Some Christian legends (especially from Syria and Arabia) identify Baruch with Zoroaster, and give much information concerning him. Baruch, angry because the gift of prophecy had been denied him, and on account of the destruction of Jerusalem and the Temple, left Palestine to found the religion of Zoroaster. The prophecy of the birth of Jesus from a virgin, and of his adoration by the Magi, is also ascribed to Baruch-Zoroaster.[24] It is difficult to explain the origin of this curious identification of a prophet with a magician, such as Zoroaster was held to be, among the Jews, Christians, and Arabs. De Sacy[25] explains it on the ground that in Arabic the name of the prophet Jeremiah is almost identical with that of the city of Urmiah, where, it is said, Zoroaster lived. However, this may be, the Jewish legend mentioned above (under Baruch in Rabbinical Literature), according to which the Ethiopian in Jer. xxxviii. 7 is undoubtedly identical with Baruch, is connected with this Arabic–Christian legend. As early as the Clementine "Recognitiones" (iv. 27), Zoroaster was believed to be a descendant of Ham; and, according to Gen. x. 6, Cush, the Ethiopian, is a son of Ham. According to the "Recognitiones",[26] the Persians believed that Zoroaster had been taken into heaven in a chariot ("ad cœlum vehiculo sublevatum"); and according to the Jewish legend, the above-mentioned Ethiopian was transported alive into paradise,[27] an occurrence that, like the translation of Elijah,[28] must have taken place by means of a "vehiculum." Another reminiscence of the Jewish legend is found in Baruch-Zoroaster's words concerning Jesus: "He shall descend from my family",[29] since, according to the Haggadah, Baruch was a priest; and Maria, the mother of Jesus, was of priestly family.


If Baruch were a wise (see Baruch 4, “Wisdom is the book of God's commandments, the Law that will last forever.
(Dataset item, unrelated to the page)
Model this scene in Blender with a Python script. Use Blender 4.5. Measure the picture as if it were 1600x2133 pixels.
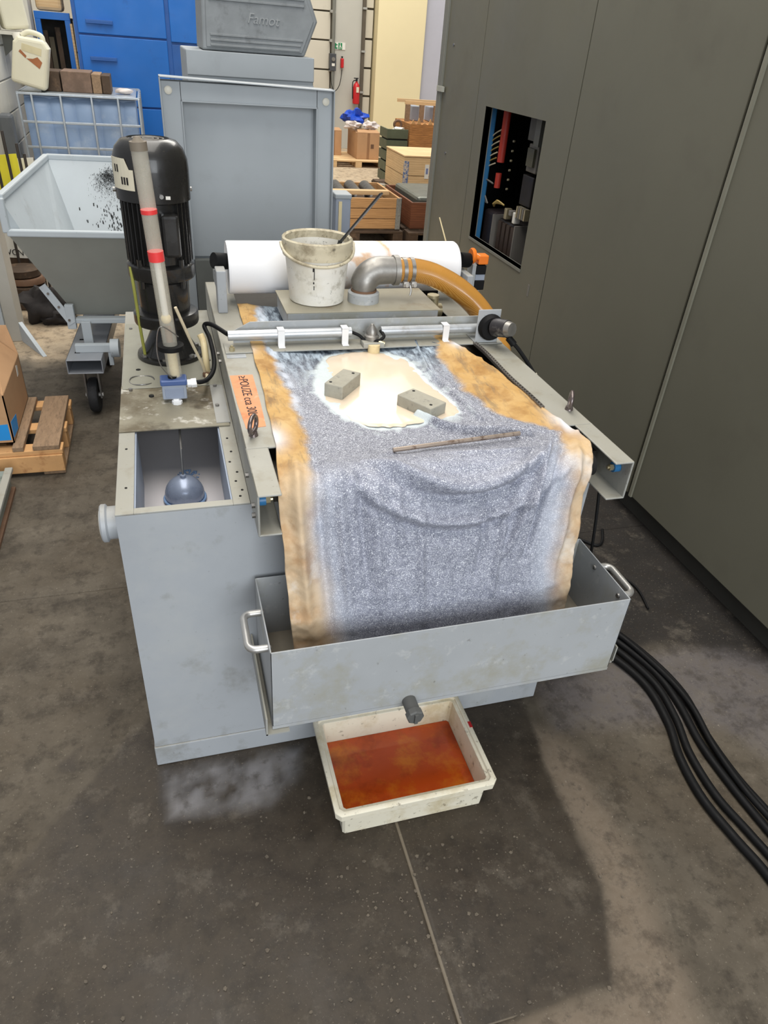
import bpy, math, random
import numpy as np
from mathutils import Vector, Matrix, noise
random.seed(7)
for o in list(bpy.data.objects): bpy.data.objects.remove(o)
S = bpy.context.scene
COL = S.collection

# ------------------------------------------------------------------ camera
cam = bpy.data.cameras.new('camera'); camo = bpy.data.objects.new('camera', cam); COL.objects.link(camo)
Rm = Matrix(((0.95987, 0.09822, -0.26268), (-0.27216, 0.55218, -0.78805), (0.06765, 0.82792, 0.55676)))
camo.matrix_world = Matrix.Translation((0, 0, 1.7)) @ Rm.to_4x4()
cam.sensor_fit = 'VERTICAL'; cam.sensor_height = 24.0; cam.lens = 1465.0 / 2133.0 * 24.0
cam.clip_start = 0.02
S.camera = camo
# ------------------------------------------------------------------ world and large lights
w = bpy.data.worlds.new('world'); S.world = w; w.use_nodes = True
w.node_tree.nodes['Background'].inputs[0].default_value = (0.90, 0.94, 1.0, 1)
w.node_tree.nodes['Background'].inputs[1].default_value = 0.38
def area(name, loc, target, sx, sy, power, col):
    l = bpy.data.lights.new(name, 'AREA'); l.shape = 'RECTANGLE'; l.size = sx; l.size_y = sy; l.energy = power; l.color = col
    o = bpy.data.objects.new(name, l); COL.objects.link(o); o.location = loc
    o.rotation_euler = (Vector(target) - Vector(loc)).to_track_quat('-Z', 'Y').to_euler()
    return o
area('skylight_strip', (0.0, 3.0, 6.5), (0.0, 3.0, 0), 3.0, 9.0, 430, (1.0, 0.955, 0.88))
area('open_gate', (0.6, -5.5, 2.8), (0.3, 1.5, 0.7), 4.0, 4.0, 330, (0.92, 0.965, 1.0))
area('hall_skylight_far', (3.0, 10.5, 6.5), (3.0, 10.5, 0), 4.0, 6.0, 470, (1.0, 0.96, 0.88))
S.view_settings.view_transform = 'Standard'; S.view_settings.look = 'None'
S.view_settings.exposure = 0.14; S.view_settings.gamma = 1.0; S.view_settings.use_curve_mapping = False

# ------------------------------------------------------------------ helpers
def srgb(r, g, b):
    f = lambda c: (c/255/12.92) if c/255 <= 0.04045 else ((c/255+0.055)/1.055)**2.4
    return (f(r), f(g), f(b), 1)
MATS = {}
def M(name, col, rough=0.5, metal=0.0, var=0.12, vscale=6.0, spots=(), bump=0.0, bscale=60.0, dust=None, dustamt=0.7,
      stretch=(1, 1, 1), trans=0.0, ior=1.45, spec=0.5, wave=None, coat=0.0, emit=None, alpha=1.0, att=None):
    """procedural surface: base colour with slow variation, dirt spots, settled dust on upward faces, fine relief"""
    if name in MATS: return MATS[name]
    m = bpy.data.materials.new(name); m.use_nodes = True; MATS[name] = m
    nt = m.node_tree; N = nt.nodes; L = nt.links; b = N['Principled BSDF']
    tc = N.new('ShaderNodeTexCoord'); mp = N.new('ShaderNodeMapping'); mp.inputs['Scale'].default_value = stretch
    L.new(tc.outputs['Object'], mp.inputs[0]); P = mp.outputs[0]
    def noi(scale, det=5, rgh=0.6, off=0.0):
        n = N.new('ShaderNodeTexNoise'); n.inputs['Scale'].default_value = scale; n.inputs['Detail'].default_value = det
        n.inputs['Roughness'].default_value = rgh
        if off:
            a = N.new('ShaderNodeVectorMath'); a.operation = 'ADD'; a.inputs[1].default_value = (off, off*1.7, off*0.6)
            L.new(P, a.inputs[0]); L.new(a.outputs[0], n.inputs[0])
        else: L.new(P, n.inputs[0])
        return n.outputs[0]
    def rng(v, a, c, lo=0.0, hi=1.0):
        r = N.new('ShaderNodeMapRange'); r.inputs[1].default_value = a; r.inputs[2].default_value = c
        r.inputs[3].default_value = lo; r.inputs[4].default_value = hi; L.new(v, r.inputs[0]); return r.outputs[0]
    def mix(f, A, B):
        x = N.new('ShaderNodeMix'); x.data_type = 'RGBA'
        if isinstance(f, (int, float)): x.inputs[0].default_value = f
        else: L.new(f, x.inputs[0])
        for s, v in ((6, A), (7, B)):
            if isinstance(v, tuple): x.inputs[s].default_value = v
            else: L.new(v, x.inputs[s])
        return x.outputs[2]
    def mul(a, c):
        x = N.new('ShaderNodeMath'); x.operation = 'MULTIPLY'
        for i, v in enumerate((a, c)):
            if isinstance(v, (int, float)): x.inputs[i].default_value = v
            else: L.new(v, x.inputs[i])
        return x.outputs[0]
    dark = tuple(c*(1-var) for c in col[:3]) + (1,); lite = tuple(min(1, c*(1+var)) for c in col[:3]) + (1,)
    c = mix(rng(noi(vscale), 0.3, 0.7), dark, lite)
    if wave:
        wv = N.new('ShaderNodeTexWave'); wv.inputs['Scale'].default_value = wave[1]; wv.inputs['Distortion'].default_value = wave[2]
        wv.inputs['Detail'].default_value = 3; wv.bands_direction = wave[3]; L.new(P, wv.inputs[0])
        c = mix(mul(wv.outputs[1], wave[4]), c, wave[0])
    for k, (sc, scale, lo, hi, amt) in enumerate(spots):
        c = mix(mul(rng(noi(scale, 6, 0.65, 3.1+k*5.3), lo, hi), amt), c, sc)
    if att:
        an = N.new('ShaderNodeAttribute'); an.attribute_name = att[0]; c = mix(mul(an.outputs['Fac'], rng(noi(30, 5, 0.65, 7.0), 0.35, 0.6, 0.5, 1.0)), c, att[1])
    if dust:
        g = N.new('ShaderNodeNewGeometry'); sx = N.new('ShaderNodeSeparateXYZ'); L.new(g.outputs['Normal'], sx.inputs[0])
        c = mix(mul(mul(rng(sx.outputs[2], 0.5, 0.9), rng(noi(9, 6, 0.7, 11.0), 0.25, 0.75, 0.45, 1.0)), dustamt), c, dust)
    L.new(c, b.inputs['Base Color'])
    b.inputs['Metallic'].default_value = metal; b.inputs['Specular IOR Level'].default_value = spec
    L.new(rng(noi(vscale*2.3, 4, 0.6, 20.0), 0.3, 0.7, max(0.02, rough-0.08), min(1, rough+0.08)), b.inputs['Roughness'])
    b.inputs['IOR'].default_value = ior; b.inputs['Transmission Weight'].default_value = trans; b.inputs['Coat Weight'].default_value = coat
    b.inputs['Alpha'].default_value = alpha
    if emit: b.inputs['Emission Color'].default_value = emit[0]; b.inputs['Emission Strength'].default_value = emit[1]
    if bump:
        bp = N.new('ShaderNodeBump'); bp.inputs['Strength'].default_value = min(1, bump); bp.inputs['Distance'].default_value = 0.004
        L.new(noi(bscale, 6, 0.65, 8.0), bp.inputs['Height']); L.new(bp.outputs[0], b.inputs['Normal'])
    return m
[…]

All who hold onto her will live, but those who abandon her will die”, etc.) Jewish scribe, in Babylon (Baruch 1:3 “Baruch read the words of this book to Jeconiah son of Jehoiakim, king of Judah … and to all the people, small and great, all who lived in Babylon by the river Sud”), contemporaneous with the prophet Daniel, as we know he was, then he may well have known about Daniel’s “Messianic Prophecy”(Daniel 9:24-27), which Magi Star seekers invariably suggest was an extra factor assisting the New Testament Magi. This Daniel, we have tentatively identified, in turn, with the Benjaminite high official at Susa, Mordecai, in:


Belshazzar’s Feast in the Book of Esther?




Now, given Baruch’s obvious importance, his wisdom, and his contemporaneity with Daniel, and his sometime Babylonian location, then it is not beyond the realms of possibility that Baruch-was-Daniel-was-the-receiver-of-the-Messianic-prophecy,“predicting the birth of Christ”. If this be the case, then it would no longer be “difficult to explain the origin of this curious identification of a prophet with a magician, such as Zoroaster was held to be”, given that Daniel had been placed over all of the wise men in Babylon (Daniel 2:48): “[Nebuchednezzar] made [Daniel] ruler over the entire province of Babylon and placed him in charge of all its wise men”.


The Lost Cultural Foundations apparently extend to the East, as well as to the West.